Voilà qui fait le jeu du Premier ministre espagnol Mariano Rajoy pourtant le grand perdant du scrutin puisque son parti, le Parti Populaire déjà peu représenté avec 11 sièges a dû laisser 8 des siens sur le rivage de la défaite. Il n’empêche qu’en nombre de voix, dans ce référendum qui ne dit pas son nom, les Indépendantistes avec 47,3 % sont proches de la victoire… mais ne l’obtiennent pas. Madrid et Barcelone vont-elles dialoguer ou s’affronter ? Tout est là. Gagné ou perdu ce « référendum » catalan donne des ailles aux Basques…et aux Flamands. Iñigo Urkullu président du Gouvernement basque depuis 2012 veut mettre ses pas dans ceux d’Artur Mas. Lui aussi réclame une consultation tendant à établir « un nouveau statut politique pour Euskadi ».
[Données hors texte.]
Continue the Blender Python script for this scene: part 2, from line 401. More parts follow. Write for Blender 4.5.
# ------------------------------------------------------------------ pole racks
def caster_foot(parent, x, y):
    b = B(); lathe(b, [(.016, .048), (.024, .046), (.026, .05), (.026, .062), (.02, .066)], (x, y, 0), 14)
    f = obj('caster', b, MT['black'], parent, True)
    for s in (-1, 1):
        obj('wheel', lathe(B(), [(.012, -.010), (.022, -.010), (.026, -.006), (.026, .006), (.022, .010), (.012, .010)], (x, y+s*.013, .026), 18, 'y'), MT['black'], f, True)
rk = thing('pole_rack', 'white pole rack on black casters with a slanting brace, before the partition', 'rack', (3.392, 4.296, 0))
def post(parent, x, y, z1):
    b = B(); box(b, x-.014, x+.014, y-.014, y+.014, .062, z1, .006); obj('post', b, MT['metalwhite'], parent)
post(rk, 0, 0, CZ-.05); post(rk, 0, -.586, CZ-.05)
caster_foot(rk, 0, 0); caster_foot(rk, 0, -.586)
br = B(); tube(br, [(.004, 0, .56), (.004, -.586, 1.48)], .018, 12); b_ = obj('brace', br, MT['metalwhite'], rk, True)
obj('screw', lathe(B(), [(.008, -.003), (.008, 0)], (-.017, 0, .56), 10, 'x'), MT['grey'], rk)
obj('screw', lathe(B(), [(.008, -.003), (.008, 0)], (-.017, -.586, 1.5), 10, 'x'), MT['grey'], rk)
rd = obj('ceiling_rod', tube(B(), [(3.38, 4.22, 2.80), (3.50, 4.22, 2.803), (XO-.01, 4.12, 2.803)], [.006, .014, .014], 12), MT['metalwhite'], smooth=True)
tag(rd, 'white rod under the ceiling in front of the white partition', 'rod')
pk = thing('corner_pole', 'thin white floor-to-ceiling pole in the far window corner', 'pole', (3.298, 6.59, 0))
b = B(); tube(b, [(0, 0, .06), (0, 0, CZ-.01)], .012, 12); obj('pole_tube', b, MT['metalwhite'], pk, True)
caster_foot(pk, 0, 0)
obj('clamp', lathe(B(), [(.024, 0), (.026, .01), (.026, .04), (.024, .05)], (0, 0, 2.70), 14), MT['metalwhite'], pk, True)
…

Les « dominos » du régionalisme

En Flandre Bart Dewever bourgmestre (maire) d’Anvers et chef de la NVA, actuellement au Gouvernement, salue « un signal clair qui ne peut être ignoré » et doit conduire à « une Catalogne souveraine ». Quant à Geert Bourgeois, du même parti, ministre-président du Gouvernement flamant il se réjouit « de pouvoir renforcer les relations entre la Flandre et la Catalogne au cours des prochaines années ».Pour l’heure la NVA joue correctement le jeu au sein du Gouvernement en ne soulevant pas les problèmes institutionnels. Mais tout laisse prévoir que ce « délai gouvernemental » expiré on ira vers une septième réforme de l’État accentuant et approfondissant un régionalisme confédéraliste à la lisière du séparatisme.   Écosse, Catalogne, Euskadi, Flandre, c’est la mise en pratique de la théorie des dominos aboutissant à l’Europe des régions. Celle « aux cent drapeaux » pour reprendre le titre cher à feu Yann Fouéré, figure du nationalisme breton.